George Adamski (17 April 1891 - 23 April 1965) was a Polish American citizen who became widely known in ufology circles, and to some degree in popular culture, after he claimed to have photographed spaceships from other planets, met with friendly Nordic alien Space Brothers, and to have taken flights with them to the Moon and other planets.

Born in Bromberg in the German Empire to ethnic Polish parents, his family emigrated to the United States and settled in New York City when he was two years old. From 1913-1916 he was a soldier in the 13th U.S. Cavalry Regiment (K Troop) fighting at the Mexican border during the Pancho Villa Expedition.

In 1917 he married Mary Shimbersky and the couple moved west. In the early 1930s, while living in Laguna Beach, Adamski founded the “Royal Order of Tibet”, which was given a government license to make wine for religious purposes during Prohibition, and he served as a philosopher and teacher at the meetings held in the Temple of Scientific Philosophy.

In 1940, Adamski, his wife, and some close friends moved to a ranch near California’s Palomar Mountain, where they dedicated their time to studying religion, philosophy, and farming. In 1944, they purchased 20 acres (8.1 ha) of land at the base of Palomar Mountain and built a new home—a campground called Palomar Gardens—and a small restaurant called Palomar Gardens Cafe. It was here that Adamski often gave lectures on Eastern philosophy and religion to students, admirers, and tourists, and where in 1946 he and some friends sighted their first UFO.

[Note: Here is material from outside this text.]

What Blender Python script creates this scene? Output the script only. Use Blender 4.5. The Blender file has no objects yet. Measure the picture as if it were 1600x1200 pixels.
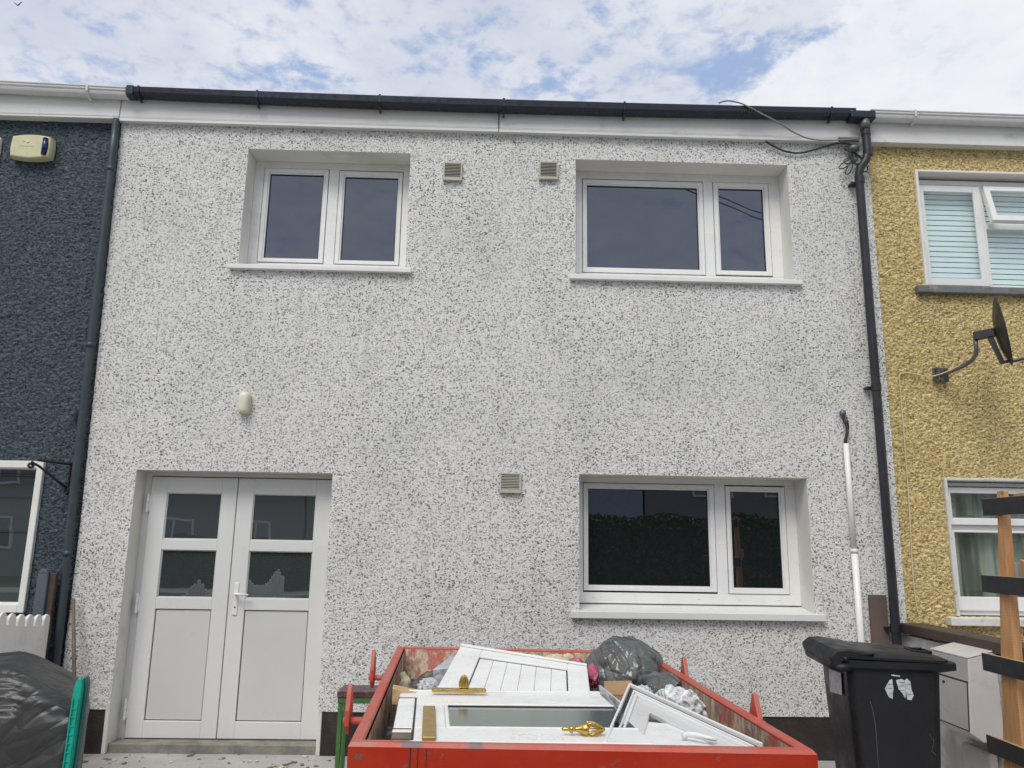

Adamski authored three books describing his meetings with Nordic aliens and his travels with them aboard their spaceships: Flying Saucers Have Landed (co-written with Desmond Leslie, 1953), Inside the Space Ships (1955), and Flying Saucers Farewell (1961), the first two books both becoming bestsellers.

He died of a heart attack after giving a UFO lecture in Maryland in 1965, aged 74.